The Application of Magneto-Rheological Elastomer in a Base Insolation System for Seismic Mitigation of Highway Bridges

In recent years, the implementation of damping systems in civil structures has gained considerable attention, with emphasis on special building projects under dynamic loadings. In this scenario, due to their mechanical simplicity and controllable properties, Magneto-Rheological Elastomer (MRE) has stood out as providing an interesting alternative for vibration isolation. In these materials, the magnetic particles present in the elastomeric matrix are easily polarized in the presence of an external magnetic source, generating non-linear and reversible changes in the material, within a few milliseconds. In this way, the present work investigated numerically the efficiency of a certain damping system with MRE in isolating vibrations at the base of a bridge superstructure. The elastomer was simulated as a visco-elastic material of Kelvin–Voigt, and its stiffness and viscosity were regulated for five different scenarios.

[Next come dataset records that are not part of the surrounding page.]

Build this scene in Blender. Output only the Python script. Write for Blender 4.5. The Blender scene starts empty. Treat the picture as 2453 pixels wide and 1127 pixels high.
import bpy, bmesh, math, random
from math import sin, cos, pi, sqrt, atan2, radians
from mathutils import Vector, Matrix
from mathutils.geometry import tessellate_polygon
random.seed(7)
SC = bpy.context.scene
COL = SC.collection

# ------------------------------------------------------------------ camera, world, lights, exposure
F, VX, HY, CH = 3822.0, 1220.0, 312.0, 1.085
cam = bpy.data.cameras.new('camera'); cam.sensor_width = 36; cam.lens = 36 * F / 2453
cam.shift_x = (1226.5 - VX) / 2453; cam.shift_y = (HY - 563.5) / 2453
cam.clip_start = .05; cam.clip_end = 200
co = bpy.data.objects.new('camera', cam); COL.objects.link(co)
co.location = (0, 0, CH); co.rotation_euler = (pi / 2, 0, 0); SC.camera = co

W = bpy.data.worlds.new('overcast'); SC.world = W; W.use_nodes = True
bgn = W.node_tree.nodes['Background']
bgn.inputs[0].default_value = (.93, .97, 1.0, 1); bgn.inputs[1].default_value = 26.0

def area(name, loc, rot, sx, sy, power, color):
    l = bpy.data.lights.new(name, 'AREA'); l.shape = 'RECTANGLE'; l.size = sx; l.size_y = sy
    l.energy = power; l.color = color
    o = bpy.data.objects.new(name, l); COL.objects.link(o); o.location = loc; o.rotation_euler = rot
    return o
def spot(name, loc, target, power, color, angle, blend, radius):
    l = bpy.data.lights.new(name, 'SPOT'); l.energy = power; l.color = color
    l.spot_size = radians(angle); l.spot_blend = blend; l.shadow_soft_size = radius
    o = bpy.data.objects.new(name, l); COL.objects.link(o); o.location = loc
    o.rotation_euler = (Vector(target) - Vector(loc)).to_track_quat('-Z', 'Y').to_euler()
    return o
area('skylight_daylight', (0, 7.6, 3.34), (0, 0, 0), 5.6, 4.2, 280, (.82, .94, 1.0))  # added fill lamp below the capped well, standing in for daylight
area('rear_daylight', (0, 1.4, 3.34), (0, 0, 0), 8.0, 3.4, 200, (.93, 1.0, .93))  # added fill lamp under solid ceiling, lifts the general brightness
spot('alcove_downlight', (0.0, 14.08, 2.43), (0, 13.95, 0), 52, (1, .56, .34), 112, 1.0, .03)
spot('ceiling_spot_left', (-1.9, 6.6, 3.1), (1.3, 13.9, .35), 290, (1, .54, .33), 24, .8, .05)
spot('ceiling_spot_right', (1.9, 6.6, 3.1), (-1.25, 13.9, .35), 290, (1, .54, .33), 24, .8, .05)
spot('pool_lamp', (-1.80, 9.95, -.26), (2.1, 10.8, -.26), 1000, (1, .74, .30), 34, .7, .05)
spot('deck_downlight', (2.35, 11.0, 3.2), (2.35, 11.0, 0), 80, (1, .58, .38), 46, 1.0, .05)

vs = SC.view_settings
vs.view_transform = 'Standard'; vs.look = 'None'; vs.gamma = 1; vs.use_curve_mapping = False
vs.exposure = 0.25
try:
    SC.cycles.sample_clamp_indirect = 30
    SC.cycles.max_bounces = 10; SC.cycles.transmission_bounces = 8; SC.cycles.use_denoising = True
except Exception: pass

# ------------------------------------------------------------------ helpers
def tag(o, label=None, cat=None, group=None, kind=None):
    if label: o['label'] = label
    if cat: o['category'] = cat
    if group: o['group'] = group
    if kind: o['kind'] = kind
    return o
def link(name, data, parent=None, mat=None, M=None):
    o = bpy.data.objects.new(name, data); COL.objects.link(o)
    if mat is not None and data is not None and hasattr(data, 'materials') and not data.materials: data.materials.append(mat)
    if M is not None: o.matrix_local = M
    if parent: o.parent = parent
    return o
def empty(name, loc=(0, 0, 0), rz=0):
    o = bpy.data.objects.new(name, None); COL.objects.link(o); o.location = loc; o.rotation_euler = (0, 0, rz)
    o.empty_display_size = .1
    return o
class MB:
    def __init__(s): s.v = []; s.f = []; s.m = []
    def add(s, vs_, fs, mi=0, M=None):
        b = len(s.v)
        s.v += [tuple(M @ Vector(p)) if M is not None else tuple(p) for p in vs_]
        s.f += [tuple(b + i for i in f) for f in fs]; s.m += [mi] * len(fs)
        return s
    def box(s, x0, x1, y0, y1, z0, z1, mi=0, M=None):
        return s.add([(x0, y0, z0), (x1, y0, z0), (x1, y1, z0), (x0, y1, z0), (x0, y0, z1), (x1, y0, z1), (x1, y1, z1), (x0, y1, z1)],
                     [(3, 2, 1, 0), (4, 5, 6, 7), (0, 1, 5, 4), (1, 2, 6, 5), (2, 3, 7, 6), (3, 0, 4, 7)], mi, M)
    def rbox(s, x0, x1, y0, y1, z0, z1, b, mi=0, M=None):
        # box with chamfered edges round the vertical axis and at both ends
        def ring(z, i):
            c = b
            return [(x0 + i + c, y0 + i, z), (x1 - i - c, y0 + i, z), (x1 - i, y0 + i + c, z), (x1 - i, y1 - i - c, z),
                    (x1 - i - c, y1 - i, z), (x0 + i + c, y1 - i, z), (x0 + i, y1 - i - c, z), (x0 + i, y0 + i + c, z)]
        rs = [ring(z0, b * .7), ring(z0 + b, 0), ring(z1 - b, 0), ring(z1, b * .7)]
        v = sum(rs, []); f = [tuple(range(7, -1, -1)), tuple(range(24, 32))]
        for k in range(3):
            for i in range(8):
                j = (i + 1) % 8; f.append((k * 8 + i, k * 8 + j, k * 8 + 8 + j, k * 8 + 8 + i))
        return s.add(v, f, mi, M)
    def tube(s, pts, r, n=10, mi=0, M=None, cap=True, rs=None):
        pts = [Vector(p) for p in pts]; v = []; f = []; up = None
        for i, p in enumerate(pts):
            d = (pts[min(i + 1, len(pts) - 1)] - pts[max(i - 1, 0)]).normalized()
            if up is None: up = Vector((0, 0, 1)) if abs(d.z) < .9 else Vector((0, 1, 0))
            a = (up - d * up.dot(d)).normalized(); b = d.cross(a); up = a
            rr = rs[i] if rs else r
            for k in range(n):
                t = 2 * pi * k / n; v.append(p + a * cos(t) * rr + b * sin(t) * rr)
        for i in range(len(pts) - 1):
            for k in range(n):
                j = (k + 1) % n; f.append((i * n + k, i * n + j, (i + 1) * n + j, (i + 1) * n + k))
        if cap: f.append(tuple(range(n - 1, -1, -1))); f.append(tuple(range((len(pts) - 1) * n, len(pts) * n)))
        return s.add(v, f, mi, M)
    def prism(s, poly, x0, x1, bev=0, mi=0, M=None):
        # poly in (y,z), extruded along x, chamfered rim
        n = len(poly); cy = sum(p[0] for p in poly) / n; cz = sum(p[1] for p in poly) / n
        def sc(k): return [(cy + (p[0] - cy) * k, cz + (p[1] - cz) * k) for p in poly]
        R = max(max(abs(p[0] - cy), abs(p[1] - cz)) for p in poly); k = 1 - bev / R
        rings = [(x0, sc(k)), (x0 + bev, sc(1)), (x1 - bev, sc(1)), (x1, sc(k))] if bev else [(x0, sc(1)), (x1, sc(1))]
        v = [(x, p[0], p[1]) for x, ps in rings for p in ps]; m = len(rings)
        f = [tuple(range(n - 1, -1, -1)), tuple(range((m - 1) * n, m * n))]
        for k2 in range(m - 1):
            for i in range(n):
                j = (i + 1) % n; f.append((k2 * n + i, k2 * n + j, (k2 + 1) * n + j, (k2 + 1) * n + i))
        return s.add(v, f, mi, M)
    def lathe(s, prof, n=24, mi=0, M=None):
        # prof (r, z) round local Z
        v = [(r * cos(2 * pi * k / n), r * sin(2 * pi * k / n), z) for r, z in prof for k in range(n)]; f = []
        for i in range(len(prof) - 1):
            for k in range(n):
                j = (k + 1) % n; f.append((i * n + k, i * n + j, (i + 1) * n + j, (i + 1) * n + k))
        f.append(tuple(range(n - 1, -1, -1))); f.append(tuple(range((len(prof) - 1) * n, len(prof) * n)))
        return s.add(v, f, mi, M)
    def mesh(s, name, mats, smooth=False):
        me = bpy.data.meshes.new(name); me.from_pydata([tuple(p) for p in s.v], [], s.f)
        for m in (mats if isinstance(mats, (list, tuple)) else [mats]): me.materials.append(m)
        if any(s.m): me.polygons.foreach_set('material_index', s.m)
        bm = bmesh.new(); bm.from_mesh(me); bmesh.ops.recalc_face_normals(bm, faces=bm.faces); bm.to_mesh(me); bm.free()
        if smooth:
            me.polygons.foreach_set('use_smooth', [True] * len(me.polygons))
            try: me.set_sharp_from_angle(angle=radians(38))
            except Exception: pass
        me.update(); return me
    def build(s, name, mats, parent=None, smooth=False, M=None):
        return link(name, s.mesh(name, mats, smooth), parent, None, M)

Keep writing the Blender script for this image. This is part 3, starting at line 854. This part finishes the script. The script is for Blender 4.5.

The unidimensional equivalent mechanical model was considered a single-degree-of-freedom (SDOF) system, and the ground motion generated by seismic excitations corresponded to shear excitations at the base. The base-isolated tests provided acceleration transmissibility under the different applied magnetic fields. It was observed that the viscoelastic support (VS) was able to shift the resonance frequency and the attenuation of transmissibility peak efficiently through field control. Moreover, with an adequate approach in the frequency domain, the random signal of a real earthquake was also inserted into the system for the evaluation of the isolator material. The findings demonstrated the good performance of the proposed MRE and its possibility of seismic vibration mitigation.